4 Get plenty of sleep and avoid stress

Sleep is as important as good nutrition to help your body recover and repair itself. During this part of your schedule, you should be aiming for at least eight hours of deep, high-quality sleep to allow your muscles and connective tissue time to heal. Stress can be a negative factor in both your recovery and the rate at which your muscle mass increases. Avoid it when possible and use your deload week to relax and get some time to yourself.

5 Find an effective way of tracking your workouts

Tracking your workouts should be a continuous habit, even and is just as important during your deload week. Without tracking and making notes of your progress, you won’t be able to identify areas for improvement, plan effectively for the next stage of your training, and achieve your next goal. Incorporate and track regular tests of your strength to give yourself more motivation. Find a method that works for you, whether this is a training diary or a simple spreadsheet of activities and goals.

6 Have fun!

A deload week is necessary for reducing the mental stress that comes with intense daily training. Make more time to see friends, go for a walk or do some reading — anything that takes your mind off the gym. Doing the same thing every day can get boring; your mind can suffer from fatigue just as much as your body, so give it a rest. A deload week could also be the time to try something new or unusual that you don’t usually have time for. A fun sport like judo or scuba diving will take your mind off the gym but keep you active without stressing your body too much.

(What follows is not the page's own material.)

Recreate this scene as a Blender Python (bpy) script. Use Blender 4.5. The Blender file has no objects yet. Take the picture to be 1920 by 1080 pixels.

There are many different theories and myths about deload weeks. You may hear that they aren’t an essential part of a strength-training regimen, or that they will lead to a reduction in your muscle mass. This simply isn’t true. Human beings aren’t machines that can continually lift weights and increase the stress on their body without pause, and you are not going to lose muscle mass just by taking a week away from your normal workout volume. Your deload week will give your body and mind a well-deserved break, and you will return from it fresher and more committed to reaching your goals.